Because the conventional wisdom trope (that pay-to-play
inhibits the development of soccer in the country by making it the arena of the
wealthy) rings false for me in terms of what I have seen as a fan over the last
decade, I wonder how much objective evidence there is for the argument that the
existing youth structure has limited the diversity of the sport.
One easy metric to evaluate is the composition of
student-athletes participating in college soccer. The “whiteness” of the U.S. women’s national
team is one of the focal points for concerns regarding diversity in American
soccer. Is women’s college soccer
similarly narrowly confined to well-off white kids?
The NCAA makes available Sports Sponsorship, Participations,and Demographics data that now include information over a sixteen year period.
A review of the data shows significant improvements in the
diversity of women’s soccer; diversity improvements that have coincided with
significant growth in the sport. In
1999-2000, there were 6,464 women participating in Division I women’s college
soccer. In 2014-2015, that number had
grown to 8,963 – almost a 40% uptick in population. During that timeframe, the white women’s
share of total players fell from 83.8% to 72.6%. African-American (black) players increased
their participation from 2.9% of the total in 1999-2000 to 6.4% in 2014-2015,
while Hispanic (Latino) players jumped from 2.9% to 6.5%. Those demographics do not yet fairly reflect
the composition of the United States, but the long term trend is certainly heading
in the right direction.
A separate published report by the NCAA on participation
rates observes that during the 1981-1982 season, there were a total of 520
women playing Division I college soccer nationwide. In 2014-2015, there were 575 African-American
women and 584 Hispanic women playing Division I college soccer.

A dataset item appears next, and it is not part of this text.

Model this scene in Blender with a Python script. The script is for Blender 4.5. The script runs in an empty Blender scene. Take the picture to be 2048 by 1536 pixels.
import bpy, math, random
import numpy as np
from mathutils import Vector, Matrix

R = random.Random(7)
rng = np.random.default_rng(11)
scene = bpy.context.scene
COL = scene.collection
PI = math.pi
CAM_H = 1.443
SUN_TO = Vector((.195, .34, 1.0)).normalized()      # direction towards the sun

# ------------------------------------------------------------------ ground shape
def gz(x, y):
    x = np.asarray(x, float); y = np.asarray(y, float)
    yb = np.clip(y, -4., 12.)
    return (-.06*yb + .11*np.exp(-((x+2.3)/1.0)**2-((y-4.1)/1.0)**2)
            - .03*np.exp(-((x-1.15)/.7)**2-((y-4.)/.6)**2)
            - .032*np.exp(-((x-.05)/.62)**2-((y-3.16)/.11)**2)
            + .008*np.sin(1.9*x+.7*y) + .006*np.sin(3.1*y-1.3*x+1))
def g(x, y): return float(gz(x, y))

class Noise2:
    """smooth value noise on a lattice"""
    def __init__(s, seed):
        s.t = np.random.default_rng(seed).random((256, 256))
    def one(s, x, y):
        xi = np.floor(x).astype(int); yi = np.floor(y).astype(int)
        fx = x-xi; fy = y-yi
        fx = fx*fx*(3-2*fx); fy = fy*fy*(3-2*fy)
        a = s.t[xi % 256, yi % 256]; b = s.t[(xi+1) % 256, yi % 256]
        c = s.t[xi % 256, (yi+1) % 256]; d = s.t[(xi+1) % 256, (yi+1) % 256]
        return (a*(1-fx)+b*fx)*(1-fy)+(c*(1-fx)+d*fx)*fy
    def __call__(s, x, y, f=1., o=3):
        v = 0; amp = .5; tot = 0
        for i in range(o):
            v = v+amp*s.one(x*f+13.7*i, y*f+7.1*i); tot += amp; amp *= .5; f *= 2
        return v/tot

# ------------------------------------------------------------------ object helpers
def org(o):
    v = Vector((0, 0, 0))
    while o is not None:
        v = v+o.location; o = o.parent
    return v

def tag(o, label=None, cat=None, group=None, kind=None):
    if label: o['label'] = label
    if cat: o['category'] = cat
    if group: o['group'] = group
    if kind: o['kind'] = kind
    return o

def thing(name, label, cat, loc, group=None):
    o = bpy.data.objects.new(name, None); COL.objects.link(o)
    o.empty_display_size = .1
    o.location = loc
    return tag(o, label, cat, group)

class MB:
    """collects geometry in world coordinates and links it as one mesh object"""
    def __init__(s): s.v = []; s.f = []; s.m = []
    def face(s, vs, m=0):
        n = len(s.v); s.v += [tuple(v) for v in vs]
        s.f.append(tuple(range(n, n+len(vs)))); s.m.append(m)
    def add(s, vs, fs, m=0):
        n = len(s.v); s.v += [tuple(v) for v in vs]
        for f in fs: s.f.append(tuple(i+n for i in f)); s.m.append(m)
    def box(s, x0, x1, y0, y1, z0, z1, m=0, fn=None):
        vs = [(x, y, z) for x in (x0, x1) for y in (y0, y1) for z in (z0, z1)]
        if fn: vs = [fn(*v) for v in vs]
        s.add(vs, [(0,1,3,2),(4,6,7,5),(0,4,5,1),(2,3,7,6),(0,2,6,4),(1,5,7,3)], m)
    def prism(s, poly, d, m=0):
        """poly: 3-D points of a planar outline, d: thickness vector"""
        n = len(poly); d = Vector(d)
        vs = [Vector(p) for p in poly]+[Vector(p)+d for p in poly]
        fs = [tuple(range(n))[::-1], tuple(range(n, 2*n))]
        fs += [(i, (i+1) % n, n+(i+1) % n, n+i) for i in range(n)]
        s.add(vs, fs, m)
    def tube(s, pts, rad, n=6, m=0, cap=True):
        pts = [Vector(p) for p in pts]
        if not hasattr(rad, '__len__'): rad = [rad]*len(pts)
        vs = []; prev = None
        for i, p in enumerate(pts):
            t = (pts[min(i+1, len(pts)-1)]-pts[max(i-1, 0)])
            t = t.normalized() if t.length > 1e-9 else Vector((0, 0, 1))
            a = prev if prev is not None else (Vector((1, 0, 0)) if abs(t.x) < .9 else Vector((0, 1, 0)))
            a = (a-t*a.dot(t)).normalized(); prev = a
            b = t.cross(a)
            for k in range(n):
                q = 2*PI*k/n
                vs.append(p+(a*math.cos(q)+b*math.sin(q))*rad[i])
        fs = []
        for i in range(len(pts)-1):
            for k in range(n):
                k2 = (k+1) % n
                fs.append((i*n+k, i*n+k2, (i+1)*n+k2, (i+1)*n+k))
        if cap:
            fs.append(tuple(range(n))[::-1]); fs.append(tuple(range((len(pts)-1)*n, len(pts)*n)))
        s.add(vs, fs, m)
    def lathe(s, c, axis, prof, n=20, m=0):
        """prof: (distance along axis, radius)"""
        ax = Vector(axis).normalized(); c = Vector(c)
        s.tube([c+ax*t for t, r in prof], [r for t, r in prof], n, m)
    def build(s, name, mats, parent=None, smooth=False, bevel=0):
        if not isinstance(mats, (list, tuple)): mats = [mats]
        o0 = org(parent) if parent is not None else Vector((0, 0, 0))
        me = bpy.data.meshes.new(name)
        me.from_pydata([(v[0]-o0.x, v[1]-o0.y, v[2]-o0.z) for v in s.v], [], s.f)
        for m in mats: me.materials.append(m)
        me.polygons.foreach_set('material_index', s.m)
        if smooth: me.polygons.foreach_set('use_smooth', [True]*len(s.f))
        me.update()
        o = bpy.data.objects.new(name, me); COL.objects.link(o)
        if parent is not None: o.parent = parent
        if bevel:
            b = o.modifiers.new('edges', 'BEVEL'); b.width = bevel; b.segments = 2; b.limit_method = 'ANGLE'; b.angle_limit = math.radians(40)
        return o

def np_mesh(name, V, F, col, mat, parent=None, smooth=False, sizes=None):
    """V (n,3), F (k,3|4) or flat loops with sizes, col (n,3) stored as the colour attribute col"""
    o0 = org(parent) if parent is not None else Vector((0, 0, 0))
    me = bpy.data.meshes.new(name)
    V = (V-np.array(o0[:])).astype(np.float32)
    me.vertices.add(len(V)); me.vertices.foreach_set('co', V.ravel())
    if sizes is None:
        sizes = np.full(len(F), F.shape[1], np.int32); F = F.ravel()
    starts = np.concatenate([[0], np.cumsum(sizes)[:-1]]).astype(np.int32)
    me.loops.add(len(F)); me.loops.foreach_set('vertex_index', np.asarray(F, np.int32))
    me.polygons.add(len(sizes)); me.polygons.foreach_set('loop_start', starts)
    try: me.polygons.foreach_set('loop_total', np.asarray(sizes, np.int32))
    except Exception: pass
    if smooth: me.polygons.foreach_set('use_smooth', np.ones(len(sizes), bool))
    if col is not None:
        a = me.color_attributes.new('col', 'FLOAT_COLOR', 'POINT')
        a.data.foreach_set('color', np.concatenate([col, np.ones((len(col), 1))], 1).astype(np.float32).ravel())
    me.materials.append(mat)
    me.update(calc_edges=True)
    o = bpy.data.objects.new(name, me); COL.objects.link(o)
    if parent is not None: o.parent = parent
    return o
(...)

These demographic trends are also apparent in Division II
and III women’s soccer, providing even further indication that American soccer’s
diversity “problem” is being addressed.
In the 1999-2000 season, there were 3,879 women participating in
Division II college soccer; by the 2014-2015 season that figure had almost
doubled to 7,229. Where 87.5% of the
women playing Division II soccer in 1999-2000 were white, in 2014-2015, 74.7%
were. African-American participation
increased from 2.3% to 3.4% over that timeframe, while Hispanic participation
more than doubled from 4.0% to 8.6%. In
the 1981-1982 season, a total of only 227 women were playing Division II
soccer. There were 244 African-American
and 625 Hispanic women playing Division II soccer in 2014-2015.
Similarly, during the 1999-2000 season, there were 7,766
women participating in Division III college soccer; by the 2014-2015 season there
were 10,803 women involved in the sport.
Where 88.2% of the women playing Division III soccer in 1999-2000 were
white, in 2014-2015, that figure fell to 83.1%.
African-American participation increased from 1.9% to 3.1% over that
timeframe, while Hispanic participation more than doubled from 1.7% to 5.5%.
Diversity in American soccer – particularly women’s soccer – remains a valid concern. At the same time, however, there have been significant shifts in the demographics of participation. These shifts, in turn, require that the narrative surrounding our stories about diversity in the sport be adjusted. Rather than ask whether to pay-to-play development system only works for white kids, it would be more useful to understand why significantly more racial minorities have been able to participate in, at a minimum, college soccer.